I settle in to converse with my new acquaintance, Brenda, a nurse for over 30 years who’s heading in a new direction soon, taking a twelve-month culinary course in baking and pastry with an eye to catering with one of her daughters, also taking the class but with a different emphasis. A good reminder to be ready to try new things, no matter your age. Just remember though, if you decide to try the Megabus, you have to buy your ticket online; you can’t get one on the bus itself.
Looking at the thick stands of trees with underbrush that are interspersed between fields, I marvel again, as I often do, at the pioneers who had to travel first on paths made by Indians or paths they themselves made, then make wider roads for wagons, who had to wrest land for farming from these trees and bushes and, in many cases, rocks, and who were so willing (at least the men) to pull up their metaphoric roots to go west. They left most of their meager possessions either before they left or, often, along the way, and were probably relieved to reach the fertile prairies, although maybe longing for some of those trees to provide shade. Many of them continued and what must they have felt when reaching something like the Badlands and then, the Rockies?! Amazing people!
Gas prices, since leaving northern Illinois, have dropped to $3.99 along the interstate in Indiana but at my favorite stop, exit 71 in Ohio, the price is $3.58. Even the Mobil stations at the two eastern-most plazas in Indiana are “only” $4.19, in line with Illinois.

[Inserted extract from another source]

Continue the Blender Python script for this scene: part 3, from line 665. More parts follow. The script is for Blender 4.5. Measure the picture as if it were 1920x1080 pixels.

I’ve seen prices at these two stations as much as $.60 more per gallon than exit 71 and even $.40 or so more than at any other plazas. Travelers, beware!
I love peering down from my eyrie at things I couldn’t see if lower—the four donkeys, two tan, two dark brown, tucked away in a field, a meandering river full to the brim with water. (Spell Check doesn’t know the word “eyrie.” Why not?) I spot several hawks, one diving to the ground to eat, one gliding on air currents. It’s also easier to take pictures!! I wonder why driving (or, in this case, riding) always makes me feel slightly greasy, even though I’m eating well, drinking plenty of fluids and doing nothing much. I spot a Euro USA truck, distributor for Mackenzie Creamery’s chèvre that I’ll be selling Saturday morning at the farmers market. I finish my book and bring out the Kindle, still eschewing the laptop.
Then we’re in Cleveland and I’m waiting for my friend to arrive. I get home, drive to the post office to get a week’s worth of mail, have something to eat. I’m home one flight and two days with my parents, one car road trip and three days with my husband, and one Megabus trip later. Lovely. Time for a Guinness and a NHL playoff game. Ahhhhhhh.